How strong was the Redding firenado?
After receiving reports of significant damage in the wake of the Redding fire’s tornado, the NWS Sacramento office sent out a team of meteorologists to investigate. One NWS tweet on August 2 noted that: “Preliminary reports include the collapse of high tension power lines, uprooted trees, and the complete removal of tree bark.” Its experts also had found evidence of winds in excess of 230 kilometers (143 miles) per hour.
The event met the American Meteorological Society’s definition of a tornado. AMS characterizes a tornado as a “rotating column of air, in contact with the surface, pendant from a cumuliform cloud.” The word cumuliform means a cloud with a powerful updraft. The July fire tornado was rooted in the massive cloud — one that were rotating. It also was fed by an intense updraft. And it was attached to a rapidly-growing fire-generated “cumuliform” cloud. It was, in fact, a cumulonimbus cloud.
Scientists use the Enhanced Fujita Scale to rank the strength — wind speed and destructive force — of tornadoes on a 0 to 5 scale. The Carr Fire’s tornado was a powerful EF-3. Most of the thousand or so U.S. tornadoes that touch down each year are EF-0’s or EF-1’s. Fewer than 6 in every 100 reach an EF-3 or higher.
California had seen two EF-3’s in the 1970s. But neither was more than 60 meters (200 feet) wide. The Carr Fire tornado was 12 times that broad. Indeed, the Redding firenado was the strongest tornado of any type ever recorded in California.
The first recorded fire tornado was Down Under
On January 18, 2003, lightning sparked a wildfire near Canberra, Australia. Its smoke produced a cumulonimbus cloud. And like the system in Redding, the clouds grew into a supercell thunderstorm.
The Australian wildfire produced winds of up to 130 kilometers (80 miles) per hour. This challenged efforts to curb its growth. Jason Sharples is a fire scientist at the University of New South Wales in Sydney, Australia. He and three other scientists described this fire’s tornado in a 2013 paper. At some point, they note, clouds associated with the violent fire began to rotate. This spawned a terrifying twister. It was even worse than California’s. Though it stayed mainly over open countryside, it did level one neighborhood.
Jim Venn, a resident of the suburb of Wanniassa, captured the twister in a photograph from his back deck. The scientists then used math to analyze the photo to estimate the size of the cyclone’s rotating structure. They gauged the updraft speed of the tornado at an enormous 200 to 250 kilometers (124 to 155 miles) per hour. That’s enough to lift and toss a vehicle. It may come as no surprise, then, that this funnel was able to throw the 7-metric-ton (15,000 pound) roof of a water tower more than 0.8 kilometer (a half mile).

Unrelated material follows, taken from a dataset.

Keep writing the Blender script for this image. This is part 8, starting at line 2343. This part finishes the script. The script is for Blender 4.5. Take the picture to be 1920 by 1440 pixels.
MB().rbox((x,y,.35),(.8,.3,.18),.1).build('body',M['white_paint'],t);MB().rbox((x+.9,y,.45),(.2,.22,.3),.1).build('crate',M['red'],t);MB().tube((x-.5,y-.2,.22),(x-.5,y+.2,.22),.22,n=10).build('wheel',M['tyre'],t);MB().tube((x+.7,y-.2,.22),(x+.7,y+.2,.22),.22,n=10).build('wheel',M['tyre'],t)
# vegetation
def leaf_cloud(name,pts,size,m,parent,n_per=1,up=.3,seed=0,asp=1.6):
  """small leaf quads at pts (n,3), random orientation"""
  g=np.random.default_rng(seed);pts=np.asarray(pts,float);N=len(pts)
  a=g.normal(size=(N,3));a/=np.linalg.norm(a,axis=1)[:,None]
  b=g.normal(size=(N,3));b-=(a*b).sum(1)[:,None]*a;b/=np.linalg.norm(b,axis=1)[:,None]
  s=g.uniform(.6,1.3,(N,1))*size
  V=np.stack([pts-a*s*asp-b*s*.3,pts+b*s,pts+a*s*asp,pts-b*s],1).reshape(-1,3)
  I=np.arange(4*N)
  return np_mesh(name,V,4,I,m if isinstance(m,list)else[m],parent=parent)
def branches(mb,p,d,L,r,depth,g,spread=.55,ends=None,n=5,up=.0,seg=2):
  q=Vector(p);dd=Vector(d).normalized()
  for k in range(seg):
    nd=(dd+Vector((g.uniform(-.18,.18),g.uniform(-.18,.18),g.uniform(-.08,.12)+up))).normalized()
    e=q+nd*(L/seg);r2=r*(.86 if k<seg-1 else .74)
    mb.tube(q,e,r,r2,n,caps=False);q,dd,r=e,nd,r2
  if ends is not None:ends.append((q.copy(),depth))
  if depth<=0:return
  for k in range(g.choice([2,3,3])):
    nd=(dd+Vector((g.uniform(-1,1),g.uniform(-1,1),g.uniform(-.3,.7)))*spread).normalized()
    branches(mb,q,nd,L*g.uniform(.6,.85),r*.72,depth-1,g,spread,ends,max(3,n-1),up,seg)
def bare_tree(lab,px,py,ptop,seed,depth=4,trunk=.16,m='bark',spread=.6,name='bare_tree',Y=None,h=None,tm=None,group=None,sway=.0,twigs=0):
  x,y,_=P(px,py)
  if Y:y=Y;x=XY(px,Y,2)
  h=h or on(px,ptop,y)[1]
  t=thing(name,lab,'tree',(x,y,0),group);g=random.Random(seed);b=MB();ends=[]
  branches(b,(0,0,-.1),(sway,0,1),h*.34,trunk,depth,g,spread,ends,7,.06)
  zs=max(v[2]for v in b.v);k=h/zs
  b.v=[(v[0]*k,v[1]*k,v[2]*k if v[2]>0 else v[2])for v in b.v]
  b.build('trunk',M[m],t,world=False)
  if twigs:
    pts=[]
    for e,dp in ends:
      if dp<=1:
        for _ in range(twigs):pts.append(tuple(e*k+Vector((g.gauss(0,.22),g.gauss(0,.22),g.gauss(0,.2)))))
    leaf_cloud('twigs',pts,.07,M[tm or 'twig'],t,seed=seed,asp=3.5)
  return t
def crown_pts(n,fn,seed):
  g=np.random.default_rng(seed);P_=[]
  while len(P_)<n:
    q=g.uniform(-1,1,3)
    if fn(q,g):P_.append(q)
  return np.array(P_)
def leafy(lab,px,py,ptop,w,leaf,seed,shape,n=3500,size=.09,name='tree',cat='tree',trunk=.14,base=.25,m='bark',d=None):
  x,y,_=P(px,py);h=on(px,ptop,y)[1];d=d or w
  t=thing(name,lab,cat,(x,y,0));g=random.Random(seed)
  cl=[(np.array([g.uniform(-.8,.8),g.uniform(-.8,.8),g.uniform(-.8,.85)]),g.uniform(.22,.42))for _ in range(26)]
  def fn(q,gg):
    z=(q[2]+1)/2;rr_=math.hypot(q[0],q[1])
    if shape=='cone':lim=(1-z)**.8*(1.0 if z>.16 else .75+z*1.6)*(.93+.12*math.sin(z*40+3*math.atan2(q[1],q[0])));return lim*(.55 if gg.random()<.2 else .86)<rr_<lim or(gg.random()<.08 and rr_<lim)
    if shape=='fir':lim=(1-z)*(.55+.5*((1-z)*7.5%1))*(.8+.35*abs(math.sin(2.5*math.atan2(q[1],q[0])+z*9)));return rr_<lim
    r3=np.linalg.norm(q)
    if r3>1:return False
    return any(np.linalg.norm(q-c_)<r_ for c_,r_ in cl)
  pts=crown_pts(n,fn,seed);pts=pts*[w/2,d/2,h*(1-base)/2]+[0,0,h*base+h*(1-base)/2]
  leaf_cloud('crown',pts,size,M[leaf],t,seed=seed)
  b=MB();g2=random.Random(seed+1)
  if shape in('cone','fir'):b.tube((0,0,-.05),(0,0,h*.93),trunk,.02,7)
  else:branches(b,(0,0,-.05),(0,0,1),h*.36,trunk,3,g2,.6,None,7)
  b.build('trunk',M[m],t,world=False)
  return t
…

The tornado, which touched down six times, was also captured on video. The scientists argue it “meets the definition of a tornado.” It also appears to stand alone, with the Redding event, as the only two true tornadoes born of fire.
And now come reports that another firenado may have sprung to life on November 9. It was at the edge of the deadly Woolsey Fire in Malibu, Calif. Something tore up trees and pulled the posts for power lines out of the ground. And video showed a clockwise-spinning vortex.
That rotation, however, is opposite to the spin direction of most tornadoes in the northern hemisphere. A later analysis of Doppler radar now suggests this furious funnel may have been a landspout — a twister-like vortex with a tornado’s strength. This blazing cyclone appeared to contain winds of 129 to 153 kilometers (80 to 95 miles) per hour. It likely formed in response to small eddies (circling winds) moving downhill and gathering strength. Unlike most full-fledged tornadoes, this twister’s circulation was shallow. It gathered and lofted enough loose debris to be picked up on radar. Though scary, it wouldn’t have been a firenado.